A debate has ensued during the current decade between app developers over the effectiveness of each type. HTML5 is considered by many the more efficient of the two, as HTML5 designs allowed a durable experience via browsers, were aligned to already existing professions and they are generally more cost conservative than native apps. Stark, Jepson & Macdonald (2012), affirm some of the cons of native apps by revealing that native apps are often time consuming (in terms of idea formulation to eventually reaching the market, developers must code using Java, and developers need to pay to become an android app developer due to native apps being platform specific.
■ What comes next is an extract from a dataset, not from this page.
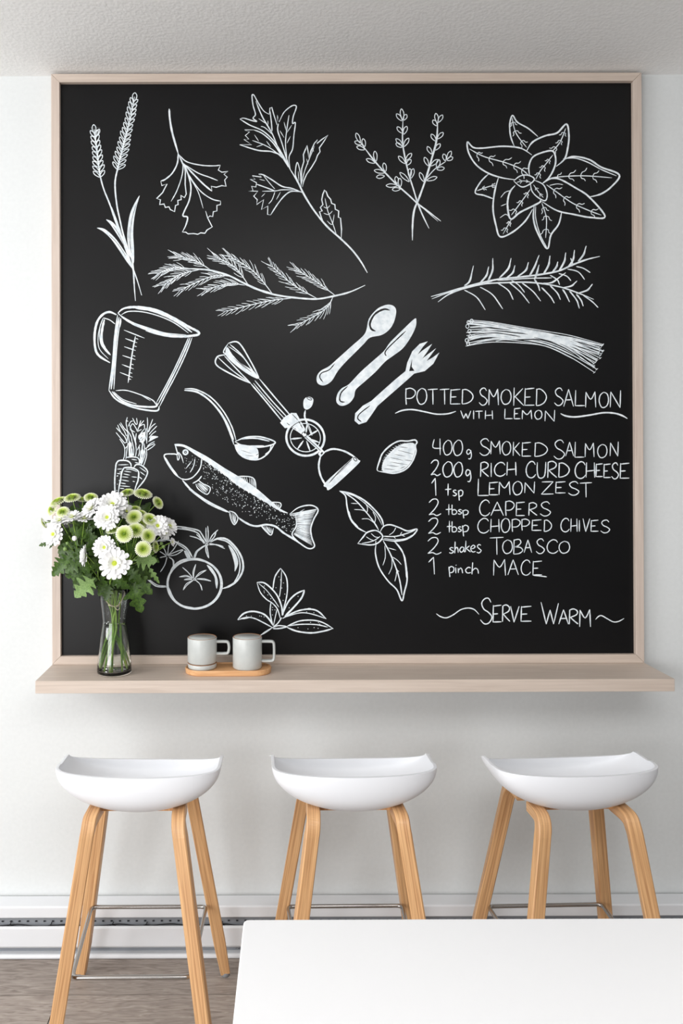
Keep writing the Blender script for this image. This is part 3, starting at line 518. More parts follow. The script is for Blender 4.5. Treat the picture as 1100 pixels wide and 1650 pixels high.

Juxtaposing the cons, Stark, Jepson & Macdonald (2012) reveal there are several pros to native apps which include: developers can use several features of the highly capable devices available nowadays, and, have customers ready to go on app stores.

 

The Pros and Cons:

Pros Cons
HTML o   Quick to develop for already existing content.

o   Durable, making it for all platforms.

o   Poor user experiences.

o   Lack of functionality

o   Performance inferior compared to native.

Hybrid o   Appealing to internal teams that have skills in web design-average skill required.

o   Gives developers a chance to ‘blend’ some of HTML5’s qualities into native qualities.

o   Low/no bandwidth, meaning slow data processing.

o   No distinctive mobile functions.

 

Native o   UI (User Interface) and UX (User Experience) are fluent and appealing.

o   Use all a devices capability.

o   High bandwidth.

o   Easier to brand.

o   Durable in offline and online.

o   Superior security to HTML5.

o   High in cost.

o   Require developments for each specific platform, I.E, IOS, Android, etc.

 

 

Apps and Businesses:

Businesses are striving to take advantage of apps use by millennials. The Oracle study cited during the lecture, reiterates the point of making apps useable, as 55% of the people surveyed revealed a poor app experience would deter them from giving a company business. HTML5 and Hybrid apps are disappointing companies by their lack of consumer response, whereas native apps, are proving effective in the marketing segment.

 

What type of apps are there?

Currently, there are about 20 app categories on the store. As mentioned in the lecture, “games” are by far the most popular category on the app store.

most_popular_Amazon_appstore_categories_6-e1456327880282.png
Enter a caption

Figure 2 Statista (2015) Percentage of Device Installs. Graphic. Retrieved from:

http://www.businessofapps.com/wp-content/uploads/2016/02/most_popular_Amazon_appstore_categories_6-e1456327880282.png

 

 

The above infographic indicates the high demand of games on the app store. The lecture cites the six main app categories to: Utilities, Entertainment, Games, News, Productivity and Social Networking. The purpose of an app, is to make peoples lives’ easier.

 

What do we need to know about app design?:

  1. Users expect UI controls: Use familiar features to appeal to user.
  2. Touch Input (Gestures): Keep in mind that apps use touch qualities, not a mouse input.
  3. High resolution is here to stay: Higher pixel count, making texts and images appear sharper.
  4. Time is short: Quick functionality- design the interface design for a swift experience. Basic structure is extremely effective.
  5. Real-estate is tiny: Buttons need to be at least the size of a fingertip. Avoid placing buttons near the edge of the screen.
  6. Context is everything: usage scenario is dictated by the context, include relevant information and features.
  7. Wireframes are essential: useful way of planning user experience.

 

Reference;

Stark, J., Jepson, B., & Macdonald, B. (2012). Building Android apps with HTML, CSS, and JavaScript (1st ed.). Beijing: O’Reilly.